Challenge: Write out the listing, please, but only from its first line through the line containing "foot(hl, -.17, -1); foot(hr, .24, 1)", exactly as given and without pictures.

◇ ◇ ◇ ◇

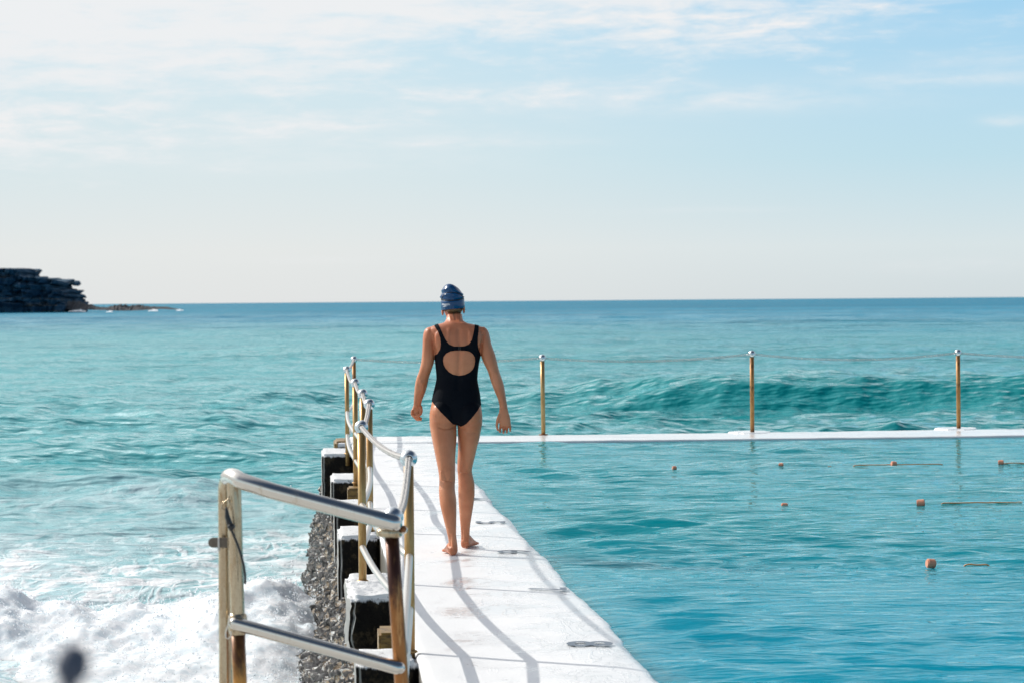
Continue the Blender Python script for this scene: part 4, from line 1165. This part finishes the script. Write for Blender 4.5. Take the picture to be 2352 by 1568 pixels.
def foot(heel, yaw, side):
    """heel: world point under the heel; yaw turns the toes out; side -1 left, 1 right"""
    c, s = math.cos(yaw), math.sin(yaw)
    def L(x, y, z): return heel + np.array([c * x + s * y, -s * x + c * y, z])
    secs = [(-.026, 0, .012, .030), (-.018, 0, .024, .050), (.0, 0, .030, .066), (.03, 0, .033, .085), (.07, .002, .034, .078), (.11, .004, .038, .058), (.15, .006, .043, .040), (.18, .006, .044, .030), (.2, .005, .040, .022)]
    V = []; seg = 20
    for (y, ox, hw, h) in secs:
        for k in range(seg):
            an = 2 * PI * k / seg
            V.append(L(-ox * side + hw * math.cos(an), y, max(.002, h * .5 + h * .5 * math.sin(an) - (.002 if math.sin(an) < 0 else 0))))
    n = len(secs); Fs = [(i * seg + k, i * seg + (k + 1) % seg, (i + 1) * seg + (k + 1) % seg, (i + 1) * seg + k) for i in range(n - 1) for k in range(seg)]
    Fs += [tuple(range(seg))[::-1], tuple((n - 1) * seg + k for k in range(seg))]
    B.add(V, Fs)
    for k in range(5):
        x = -side * (-.030 + .0165 * k) * -1; Lt = (.046, .044, .038, .032, .026)[k]; r = (.0125, .0092, .0085, .008, .0078)[k]
        xx = side * (-.031 + .0165 * k)
        y0 = .19 - .004 * k
        B.tube([L(xx, y0 - .02, .014), L(xx, y0 + Lt * .4, .014), L(xx, y0 + Lt - .01, .0105)], [r, r, r * .9], 10, round_ends=(True, True))
hl = W(580, 2612, .02); hl[2] = .001
hr = W(694, 2530, .45); hr[2] = .004
foot(hl, -.17, -1); foot(hr, .24, 1)

raw = B.build('person', M['skin'])
md = raw.modifiers.new('fuse', 'REMESH'); md.mode = 'VOXEL'; md.voxel_size = .0034; md.use_smooth_shade = True
ms = raw.modifiers.new('soften', 'SMOOTH'); ms.factor = .5; ms.iterations = 6
dg = bpy.context.evaluated_depsgraph_get(); dg.update()
fused = bpy.data.meshes.new_from_object(raw.evaluated_get(dg))
bpy.data.objects.remove(raw)
fused.name = 'person'
bv = np.zeros(len(fused.vertices) * 3); fused.vertices.foreach_get('co', bv); bv = bv.reshape(-1, 3)
swimmer = bpy.data.objects.new('person', fused)
fused.transform(Matrix.Translation(-Vector(w_loc))); swimmer.location = w_loc; link(swimmer)
fused.materials.clear(); fused.materials.append(M['skin']); fused.polygons.foreach_set('use_smooth', [True] * len(fused.polygons))
tag(swimmer, 'woman in black swimsuit and blue cap walking barefoot along the white walkway', 'person')
bvh = BVHTree.FromObject(swimmer, bpy.context.evaluated_depsgraph_get()) if False else None
tris = []
for p in fused.polygons:
    vs = list(p.vertices)
    for k in range(1, len(vs) - 1): tris.append((vs[0], vs[k], vs[k + 1]))
tris = np.array(tris)
BV = BVHTree.FromPolygons(bv.tolist(), tris.tolist())
CAMV = Vector((0, 0, CAM_H))
def drape(bvt, xc, yc, off):
    r = ray(*crop(xc, yc)); d = Vector(r).normalized()
    h, n, i, di = bvt.ray_cast(CAMV, d)
    if h is None: return None
    return np.array(h) + np.array(n) * off

# --- surface anatomy
nv = len(fused.vertices)
tmpn = np.zeros(nv * 3); fused.vertices.foreach_get('normal', tmpn); nrm0 = tmpn.reshape(-1, 3)
q0 = (bv - np.array([0, 0, CAM_H])) @ R_np
XC0 = ((1176 + F * q0[:, 0] / -q0[:, 2]) / .57422 - 1560) / .43377; YC0 = ((784 - F * q0[:, 1] / -q0[:, 2]) / .57422 - 1080) / .43377
bk = nrm0[:, 1] < -.1
def seg_field(pts, wd):
    d = np.full(nv, 1e9)
    for a, b in zip(pts[:-1], pts[1:]):
        a = np.array(a, float); b = np.array(b, float); e = b - a
        tt = np.clip(((XC0 - a[0]) * e[0] + (YC0 - a[1]) * e[1]) / (e @ e), 0, 1)
        d = np.minimum(d, np.hypot(XC0 - a[0] - tt * e[0], YC0 - a[1] - tt * e[1]))
    return np.exp(-(d / wd) ** 2)
dsp = np.zeros(nv)
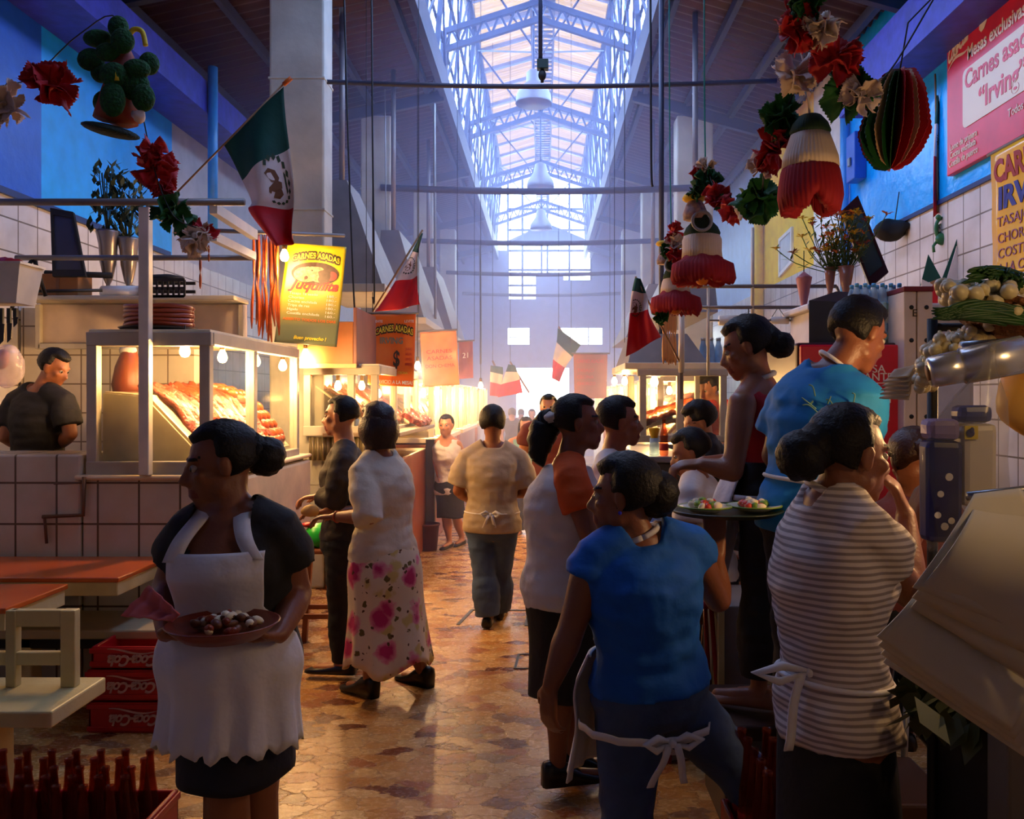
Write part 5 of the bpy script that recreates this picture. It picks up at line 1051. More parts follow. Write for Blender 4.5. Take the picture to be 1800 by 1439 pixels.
# hanging sheets of paper
M_sheet = mat('newsprint_white', (206, 196, 170), .7, var=.05)
def paper_sheet(c4, label, droop, seed, curl=0.):
    c4 = [V(c) for c in c4]
    def fn(u, v):
        p = c4[0].lerp(c4[1], u).lerp(c4[3].lerp(c4[2], u), v)
        b = math.sin(PI * v) * droop + .006 * math.sin(u * 7 + seed) * v
        return p + V((-.25 * b, -b, .25 * b)) + V((0, curl * max(0, u - .6) ** 2 * 6, -curl * max(0, u - .6) ** 2 * 2))
    g = G(); g.sheet(fn, 18, 16, 0, .0022); return tag(g.build('paper_sheet', M_sheet, None, c4[0]), label, 'paper', 'sheets of wrapping paper')
od = ['frontmost', 'second', 'third', 'fourth', 'fifth', 'sixth', 'rear']
for i in range(7):
    o = i * .018; e = i * 13 + (i % 3) * 5
    paper_sheet([P(1712 + i * 8, 868 + i * 3, 1.44 + o), P(1792 + i * 3, 858 + i * 2, 1.46 + o), P(1850, 1130 + e * 2.3, 1.40 + o), P(1604 - i * 2.0, 1032 + e, 1.40 + o)], '%s sheet of the upper fan of white wrapping paper at the right' % od[i], .03 + .012 * ((i * 3) % 5), i)
for i in range(4):
    o = i * .02; e = i * 17
    paper_sheet([P(1612 - i * 2, 1040 + e * .6, 1.47 + o), P(1840, 1150 + e, 1.50 + o), P(1775 + i * 9, 1285 + e * .9, 1.46 + o), P(1541 + i * 4, 1118 + e * .9, 1.45 + o)], '%s sheet of the lower curling wrapping paper at the right' % od[i], .02 + .014 * (i % 3), i + 3, .0)
G().tube([P(1700, 872, 1.52), P(1900, 850, 1.53)], .008, 8).build('paper_rod', M_steel, bpy.data.objects['stall_rack'])
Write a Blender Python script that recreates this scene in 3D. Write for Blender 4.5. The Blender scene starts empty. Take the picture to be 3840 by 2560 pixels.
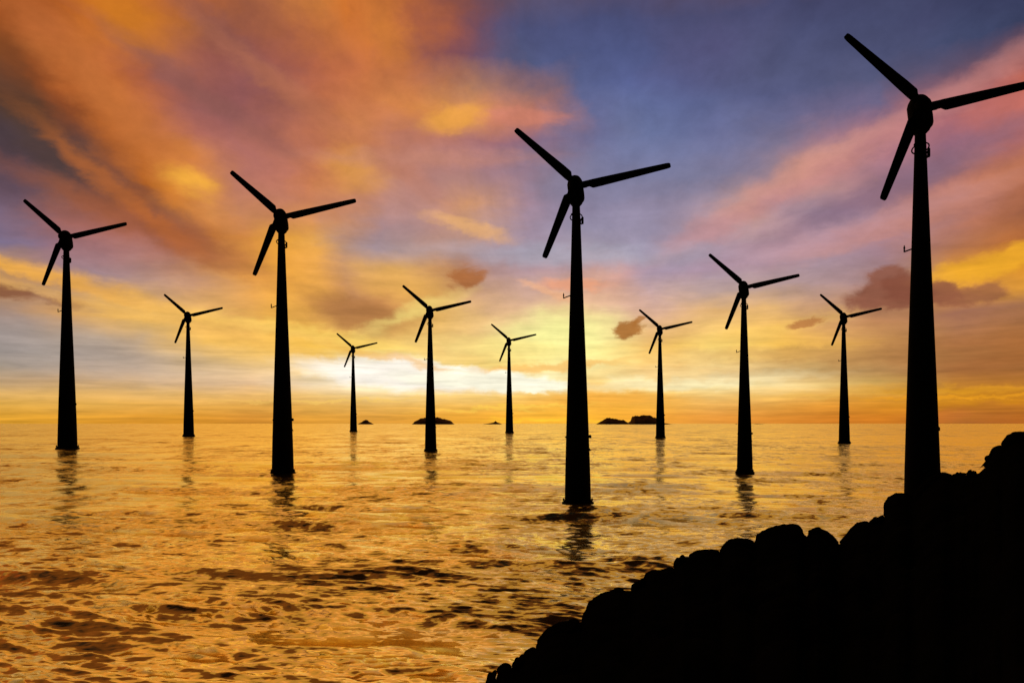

◇ ◇ ◇ ◇

Full solution:
Continue the Blender Python script for this scene: part 4, from line 1165. This part finishes the script. Write for Blender 4.5. Take the picture to be 2352 by 1568 pixels.
def foot(heel, yaw, side):
    """heel: world point under the heel; yaw turns the toes out; side -1 left, 1 right"""
    c, s = math.cos(yaw), math.sin(yaw)
    def L(x, y, z): return heel + np.array([c * x + s * y, -s * x + c * y, z])
    secs = [(-.026, 0, .012, .030), (-.018, 0, .024, .050), (.0, 0, .030, .066), (.03, 0, .033, .085), (.07, .002, .034, .078), (.11, .004, .038, .058), (.15, .006, .043, .040), (.18, .006, .044, .030), (.2, .005, .040, .022)]
    V = []; seg = 20
    for (y, ox, hw, h) in secs:
        for k in range(seg):
            an = 2 * PI * k / seg
            V.append(L(-ox * side + hw * math.cos(an), y, max(.002, h * .5 + h * .5 * math.sin(an) - (.002 if math.sin(an) < 0 else 0))))
    n = len(secs); Fs = [(i * seg + k, i * seg + (k + 1) % seg, (i + 1) * seg + (k + 1) % seg, (i + 1) * seg + k) for i in range(n - 1) for k in range(seg)]
    Fs += [tuple(range(seg))[::-1], tuple((n - 1) * seg + k for k in range(seg))]
    B.add(V, Fs)
    for k in range(5):
        x = -side * (-.030 + .0165 * k) * -1; Lt = (.046, .044, .038, .032, .026)[k]; r = (.0125, .0092, .0085, .008, .0078)[k]
        xx = side * (-.031 + .0165 * k)
        y0 = .19 - .004 * k
        B.tube([L(xx, y0 - .02, .014), L(xx, y0 + Lt * .4, .014), L(xx, y0 + Lt - .01, .0105)], [r, r, r * .9], 10, round_ends=(True, True))
hl = W(580, 2612, .02); hl[2] = .001
hr = W(694, 2530, .45); hr[2] = .004
foot(hl, -.17, -1); foot(hr, .24, 1)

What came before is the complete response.